The ERP investment is one of a raft of vendor partnerships recently fostered by Joules that includes the use of JDA Software-owned Red Prairie's distribution centre management system. In addition, SAP hybris technology helps run the company's eCommerce operation and Computop is used for facilitating some unique payments requirements in the German market, while Metapack is a respected delivery partner.

Unlike some retailers that often position their use of technology as key part of their public relations message, Joules has arguably been relatively limited in its experimentation with innovative customer-facing technology, but that situation is slowly evolving.

"It would be fair to say that we've been doing some catching up in the last two or three years, with founder Tom Joule's focus on building the business, which he has done incredibly successfully," noted Wilks.

"We've opened a lot of stores in recent years and built a successful web presence, and we've built on our wholesale and customer service divisons. There is an element of truth that IT investment four years ago was lagging behind, but there is a clear recognition by Tom and the board that offerings such as collect in-store are no longer differentiators, they are almost hygiene factors. They are simply things you have to do as part of being a retailer today."

Wilks acknowledges that Joules will never be a John Lewis or Marks & Spencer, which have "incredibly deep pockets" to roll out speculative, innovative projects. The key focus for the fashion brand, he says, is to offer the "best possible customer service".

"But in order to catch up you have to invest," he added.

"My financial director is like all financial directors: he doesn't want to spend money if he doesn't have to. He will if there is a reason to do so and funds are available for sensible, judicious investment in IT. Dynamics AX with HSO is the latest example of that."

In-store ordering on a tablet device is expected to be introduced in some Joules stores this summer, but what is currently missing is the mobile PED that will allow the retailer to take payments on the move. Wilks and his team are also investigating how beacons may be best utilised in shops, while the already-installed in-store Wi-Fi for customers may be leveraged to help the business better record and predict shopper behaviour.

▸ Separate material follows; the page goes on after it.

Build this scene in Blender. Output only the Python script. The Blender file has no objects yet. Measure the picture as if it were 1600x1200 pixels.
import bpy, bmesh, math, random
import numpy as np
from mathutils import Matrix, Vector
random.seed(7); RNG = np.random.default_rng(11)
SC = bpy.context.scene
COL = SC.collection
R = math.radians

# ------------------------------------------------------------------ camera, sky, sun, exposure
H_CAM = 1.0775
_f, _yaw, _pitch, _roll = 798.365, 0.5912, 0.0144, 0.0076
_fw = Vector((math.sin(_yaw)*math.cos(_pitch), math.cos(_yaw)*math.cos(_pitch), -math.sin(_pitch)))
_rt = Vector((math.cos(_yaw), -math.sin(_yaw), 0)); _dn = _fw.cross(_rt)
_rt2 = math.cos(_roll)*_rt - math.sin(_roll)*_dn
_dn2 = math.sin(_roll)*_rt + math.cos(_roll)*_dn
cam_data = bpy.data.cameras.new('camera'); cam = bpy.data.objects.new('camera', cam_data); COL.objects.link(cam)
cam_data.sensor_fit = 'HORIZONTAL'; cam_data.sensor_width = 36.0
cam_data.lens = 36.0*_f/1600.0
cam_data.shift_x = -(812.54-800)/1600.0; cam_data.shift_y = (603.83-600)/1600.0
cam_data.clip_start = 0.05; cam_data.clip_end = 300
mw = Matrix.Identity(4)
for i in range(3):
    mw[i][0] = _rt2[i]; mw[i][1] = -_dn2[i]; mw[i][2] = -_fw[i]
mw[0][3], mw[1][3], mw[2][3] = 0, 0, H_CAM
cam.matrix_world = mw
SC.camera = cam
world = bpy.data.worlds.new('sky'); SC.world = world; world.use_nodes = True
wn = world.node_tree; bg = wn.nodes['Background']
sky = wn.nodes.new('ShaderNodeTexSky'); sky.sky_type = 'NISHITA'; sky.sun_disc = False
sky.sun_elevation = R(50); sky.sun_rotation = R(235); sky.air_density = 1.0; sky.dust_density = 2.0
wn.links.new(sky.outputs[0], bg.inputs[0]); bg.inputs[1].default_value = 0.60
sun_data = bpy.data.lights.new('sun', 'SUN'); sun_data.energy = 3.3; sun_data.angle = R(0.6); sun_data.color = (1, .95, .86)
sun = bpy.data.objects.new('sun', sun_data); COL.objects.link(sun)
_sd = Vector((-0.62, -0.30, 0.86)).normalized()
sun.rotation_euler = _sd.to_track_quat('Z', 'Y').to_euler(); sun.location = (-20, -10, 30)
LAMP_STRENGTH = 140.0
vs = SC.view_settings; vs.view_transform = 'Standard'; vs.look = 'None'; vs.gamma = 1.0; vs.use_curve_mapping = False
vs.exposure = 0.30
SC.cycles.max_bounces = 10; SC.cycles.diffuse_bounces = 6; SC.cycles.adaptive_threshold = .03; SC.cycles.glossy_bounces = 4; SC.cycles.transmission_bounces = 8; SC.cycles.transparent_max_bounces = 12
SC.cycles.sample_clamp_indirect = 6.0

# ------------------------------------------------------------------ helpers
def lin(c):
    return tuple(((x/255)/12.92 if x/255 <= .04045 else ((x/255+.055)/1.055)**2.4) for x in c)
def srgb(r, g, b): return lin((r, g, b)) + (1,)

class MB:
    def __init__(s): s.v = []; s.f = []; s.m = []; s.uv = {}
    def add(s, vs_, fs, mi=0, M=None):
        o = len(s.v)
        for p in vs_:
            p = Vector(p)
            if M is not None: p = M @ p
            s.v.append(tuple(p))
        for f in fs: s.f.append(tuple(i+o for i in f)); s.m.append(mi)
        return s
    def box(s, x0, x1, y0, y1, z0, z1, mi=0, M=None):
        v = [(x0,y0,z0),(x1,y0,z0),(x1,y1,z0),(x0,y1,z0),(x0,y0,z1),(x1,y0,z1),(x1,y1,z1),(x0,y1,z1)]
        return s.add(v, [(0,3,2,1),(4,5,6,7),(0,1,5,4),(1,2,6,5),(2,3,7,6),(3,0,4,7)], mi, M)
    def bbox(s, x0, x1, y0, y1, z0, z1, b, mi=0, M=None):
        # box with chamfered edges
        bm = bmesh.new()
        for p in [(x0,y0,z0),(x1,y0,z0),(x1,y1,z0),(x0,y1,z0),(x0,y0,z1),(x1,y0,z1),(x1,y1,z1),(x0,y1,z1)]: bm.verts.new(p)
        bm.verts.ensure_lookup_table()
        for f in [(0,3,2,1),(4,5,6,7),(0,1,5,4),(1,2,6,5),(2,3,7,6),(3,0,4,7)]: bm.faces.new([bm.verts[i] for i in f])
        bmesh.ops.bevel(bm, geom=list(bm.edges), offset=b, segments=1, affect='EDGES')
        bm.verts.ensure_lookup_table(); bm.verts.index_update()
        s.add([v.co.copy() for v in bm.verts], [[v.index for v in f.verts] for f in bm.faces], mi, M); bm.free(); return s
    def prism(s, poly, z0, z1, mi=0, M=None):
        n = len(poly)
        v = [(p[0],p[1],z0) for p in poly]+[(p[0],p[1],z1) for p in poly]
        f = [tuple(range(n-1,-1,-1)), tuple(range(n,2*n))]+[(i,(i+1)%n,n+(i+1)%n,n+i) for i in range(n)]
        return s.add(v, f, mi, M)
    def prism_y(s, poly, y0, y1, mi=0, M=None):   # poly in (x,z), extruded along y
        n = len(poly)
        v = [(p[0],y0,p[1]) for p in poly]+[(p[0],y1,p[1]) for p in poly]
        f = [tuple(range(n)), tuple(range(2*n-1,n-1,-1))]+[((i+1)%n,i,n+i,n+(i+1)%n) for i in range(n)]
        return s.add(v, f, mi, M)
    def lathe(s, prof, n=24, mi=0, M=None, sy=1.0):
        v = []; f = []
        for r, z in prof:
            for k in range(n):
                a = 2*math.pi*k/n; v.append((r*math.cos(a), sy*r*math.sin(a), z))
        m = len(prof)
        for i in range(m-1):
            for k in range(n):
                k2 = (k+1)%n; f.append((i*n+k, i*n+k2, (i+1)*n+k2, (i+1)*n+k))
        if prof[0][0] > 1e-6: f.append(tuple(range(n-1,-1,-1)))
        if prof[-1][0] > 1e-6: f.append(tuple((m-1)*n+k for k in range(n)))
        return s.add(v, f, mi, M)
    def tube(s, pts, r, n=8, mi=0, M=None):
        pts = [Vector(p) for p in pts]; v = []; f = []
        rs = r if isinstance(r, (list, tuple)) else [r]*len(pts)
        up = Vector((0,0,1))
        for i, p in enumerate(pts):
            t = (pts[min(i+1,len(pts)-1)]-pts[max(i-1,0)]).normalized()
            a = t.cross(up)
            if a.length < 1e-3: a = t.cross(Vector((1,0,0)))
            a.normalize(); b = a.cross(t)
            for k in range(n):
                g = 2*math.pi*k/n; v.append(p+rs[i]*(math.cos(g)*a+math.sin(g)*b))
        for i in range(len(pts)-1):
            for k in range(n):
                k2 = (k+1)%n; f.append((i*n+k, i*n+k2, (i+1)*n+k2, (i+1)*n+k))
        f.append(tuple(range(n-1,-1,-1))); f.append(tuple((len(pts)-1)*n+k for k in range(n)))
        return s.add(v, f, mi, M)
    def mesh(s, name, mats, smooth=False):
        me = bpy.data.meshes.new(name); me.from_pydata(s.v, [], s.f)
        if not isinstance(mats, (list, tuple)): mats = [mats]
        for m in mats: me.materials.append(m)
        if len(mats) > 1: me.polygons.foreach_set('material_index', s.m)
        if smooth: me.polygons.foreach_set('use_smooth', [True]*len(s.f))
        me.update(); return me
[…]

"My retail director has real ambitions in changing room checkout and freeing staff from behind the cash desk, although there is still the challenge of cash and wrap to overcome. We are very much looking to partner with people to deliver that sort of technology."

Wilks' career to date has seen him work vendor side and as an independent consultant, as well as holding in-house retail positions at high street names such as Woolworths, BHS and River Island.

Since arriving in retail in 1990 he has experienced huge change, but it is this constant evolution he views as an attractive feature of the industry.

"I love retail; it's a great place to work," he remarked.

"If you're bored with it this week then just give it a few days and something new will come along. Retailers continually reinvent themselves and I've been lucky to work with some great people. The retail experience has kept me young, alive and interested in the world. Someone will always come up with a bright idea and off we go again."

Tom Joule has been the source of many bright ideas himself, overseeing a business that generated a revenue of just under £100 million last year. In recent times he and his fellow executives have identified technology investment as essential to preserving the retailer's future, and customers should now begin to see new tools and devices brought into stores as the company continues to grow at home and abroad.